Commercial and legal obstacles may also stop moves by some top British clubs if they want to create ties with the continental elite by taking cross-shareholdings in each other.

Prospects for Lazio, the Rome club, obtaining a listing may have been permanently derailed last week when Consob, the Italian stock market watchdog, launched an investigation into the club.

Fiorentina, of Florence, and Juventus, one of the powerhouses of Italian football, are also said to be seeking a London quotation.

Consob has prepared a list of 22 questions for Lazio, asking if some minority shareholders were at a disadvantage when the club was sold in an intra-company transaction two weeks ago by Cragnotti & Partners, the London-based investment boutique, to Cirio, a canned food concern. The deal was worth 85.9bn lire (pounds 33m) for an 89.7 per cent stake in the club.

Christian Purslow, head of European media practice at the US investment bank Salomon Brothers, questioned the likelihood of any more than a handful of top European football clubs listing in London.

"Overseas clubs should only contemplate listing in London if they are of a sufficient scale to justify the additional difficulties of going down that route, rather than using their domestic market."

It is believed Salomon has been awarded the mandate to prepare Juventus for flotation. The club is controlled by the wealthy Agnelli family, which owns the Fiat car company.

One of the main difficulties is that football offers in the UK have shown the vital impact of retail demand - much of it from the fans - in creating a successful offer. It would, said Mr Purslow, be hard for an Italian listing in London to tap into its natural fan base in Italy, for a deal in sterling.

The interest from Italian clubs has been driven by two factors. First, companies wishing to float in Italy must show an unbroken record of profits for the past three years. However, a report from McKinsey, the US management consultant, shows that none of the Italian clubs have achieved this. AC Milan, one of the top Italian clubs, has produced some unimpressive financial results. Losses in 1994-95 were L32bn, falling to L21bn last year.

Nor is Italy reaping the financial benefits from subscription TV, which has boosted the Premier League clubs' income from their deal with BSkyB by pounds 670m over the next four years, from the start of the 1997 season.

Italian clubs have seen subscription rights for live Serie A fixtures sold to Telepiu for a mere $73m, over four years. The service has 800,000 subscribers.

The second motivation is the desire to be in a group of internationally ranked football clubs, whose shares are all traded in London. The City is the only stock market in the world where soccer shares are traded, and could become home to a super league of quoted clubs.
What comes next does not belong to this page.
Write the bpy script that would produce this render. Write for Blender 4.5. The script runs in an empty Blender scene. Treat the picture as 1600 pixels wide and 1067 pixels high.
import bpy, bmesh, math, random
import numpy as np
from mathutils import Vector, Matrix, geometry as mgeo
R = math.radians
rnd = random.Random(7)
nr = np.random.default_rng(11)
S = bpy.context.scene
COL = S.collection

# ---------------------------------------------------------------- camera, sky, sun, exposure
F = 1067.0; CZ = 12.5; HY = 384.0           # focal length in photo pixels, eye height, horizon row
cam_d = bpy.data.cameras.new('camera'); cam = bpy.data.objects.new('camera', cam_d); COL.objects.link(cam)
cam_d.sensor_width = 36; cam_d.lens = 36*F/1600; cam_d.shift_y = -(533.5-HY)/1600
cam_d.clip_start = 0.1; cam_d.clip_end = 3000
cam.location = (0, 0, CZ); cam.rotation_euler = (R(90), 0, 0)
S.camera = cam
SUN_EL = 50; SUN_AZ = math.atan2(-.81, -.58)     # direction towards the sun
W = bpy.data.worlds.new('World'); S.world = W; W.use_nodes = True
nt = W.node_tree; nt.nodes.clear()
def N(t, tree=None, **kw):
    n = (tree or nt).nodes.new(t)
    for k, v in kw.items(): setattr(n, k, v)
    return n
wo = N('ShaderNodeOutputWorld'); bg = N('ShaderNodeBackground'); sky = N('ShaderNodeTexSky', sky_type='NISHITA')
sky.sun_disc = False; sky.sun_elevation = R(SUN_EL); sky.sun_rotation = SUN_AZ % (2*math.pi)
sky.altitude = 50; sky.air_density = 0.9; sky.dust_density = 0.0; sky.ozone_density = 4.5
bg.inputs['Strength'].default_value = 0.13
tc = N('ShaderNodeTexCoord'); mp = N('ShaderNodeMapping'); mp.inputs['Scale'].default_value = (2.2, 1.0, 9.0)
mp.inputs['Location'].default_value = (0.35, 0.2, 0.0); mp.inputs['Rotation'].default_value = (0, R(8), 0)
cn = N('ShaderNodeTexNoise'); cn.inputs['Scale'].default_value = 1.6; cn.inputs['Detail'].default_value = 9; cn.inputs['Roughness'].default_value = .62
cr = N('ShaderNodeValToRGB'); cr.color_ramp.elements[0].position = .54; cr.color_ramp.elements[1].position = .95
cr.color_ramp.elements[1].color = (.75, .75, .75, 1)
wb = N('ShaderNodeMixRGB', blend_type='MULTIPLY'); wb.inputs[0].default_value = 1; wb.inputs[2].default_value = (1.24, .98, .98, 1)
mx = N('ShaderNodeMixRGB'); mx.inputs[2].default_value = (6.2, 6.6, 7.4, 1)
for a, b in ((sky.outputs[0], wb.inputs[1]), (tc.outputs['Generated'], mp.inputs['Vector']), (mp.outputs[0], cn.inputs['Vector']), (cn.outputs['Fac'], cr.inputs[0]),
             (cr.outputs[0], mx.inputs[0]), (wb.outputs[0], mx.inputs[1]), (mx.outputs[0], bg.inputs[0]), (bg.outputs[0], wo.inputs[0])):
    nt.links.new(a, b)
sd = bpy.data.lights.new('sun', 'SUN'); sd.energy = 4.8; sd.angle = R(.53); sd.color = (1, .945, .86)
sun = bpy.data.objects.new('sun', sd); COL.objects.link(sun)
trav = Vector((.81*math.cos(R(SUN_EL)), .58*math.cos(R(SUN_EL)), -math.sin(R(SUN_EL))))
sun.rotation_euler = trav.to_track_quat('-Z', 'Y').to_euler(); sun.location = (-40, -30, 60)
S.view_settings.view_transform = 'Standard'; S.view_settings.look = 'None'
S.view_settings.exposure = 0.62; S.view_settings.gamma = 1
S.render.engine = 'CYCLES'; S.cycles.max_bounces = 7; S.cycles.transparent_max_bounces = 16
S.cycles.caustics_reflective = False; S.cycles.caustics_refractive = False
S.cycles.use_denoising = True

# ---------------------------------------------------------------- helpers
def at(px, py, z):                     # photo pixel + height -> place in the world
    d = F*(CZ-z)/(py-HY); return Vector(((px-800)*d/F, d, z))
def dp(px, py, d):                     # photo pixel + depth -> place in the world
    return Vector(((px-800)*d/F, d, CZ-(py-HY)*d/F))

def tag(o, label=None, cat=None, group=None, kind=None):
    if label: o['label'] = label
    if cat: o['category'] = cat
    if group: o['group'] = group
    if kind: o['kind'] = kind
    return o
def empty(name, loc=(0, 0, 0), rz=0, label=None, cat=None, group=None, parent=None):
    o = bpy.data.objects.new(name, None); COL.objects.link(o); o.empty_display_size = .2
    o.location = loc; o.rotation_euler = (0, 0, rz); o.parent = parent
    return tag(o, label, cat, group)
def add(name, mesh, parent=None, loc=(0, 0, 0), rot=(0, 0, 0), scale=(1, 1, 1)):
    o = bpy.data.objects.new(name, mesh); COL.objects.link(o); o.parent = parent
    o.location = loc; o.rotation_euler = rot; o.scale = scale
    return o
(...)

The investment expertise for rating different clubs already exists, and two football investment funds have been launched to capitalise on the recent excitement. Paris St Germain, the French club owned by TV channel Canal +, has even had telephone calls from London fund managers asking it to float.

However, the prospect for cross-shareholdings may have to remain a gleam in the eye of corporate financiers.

"It is one of those beguilingly logical ideas that doesn't stack up," said Mr Purslow. He added that UK clubs already have their hands full managing day-to-day affairs, and only Manchester United may have the professional expertise to consider a European tie-up.

q Heart of Midlothian is the latest club to seek a Stock Exchange listing. It is placing pounds 5m to pounds 6m of new shares. The funds will be used in part to build a new 3,500-seater Gorgie Road End stand which will be ready for the start of the 1997-98 season, increasing the Tynecastle stadium's capacity to around 18,500. Hearts also intends to install undersoil heating, but the board says it does not intend to use any of the proceeds to acquire players.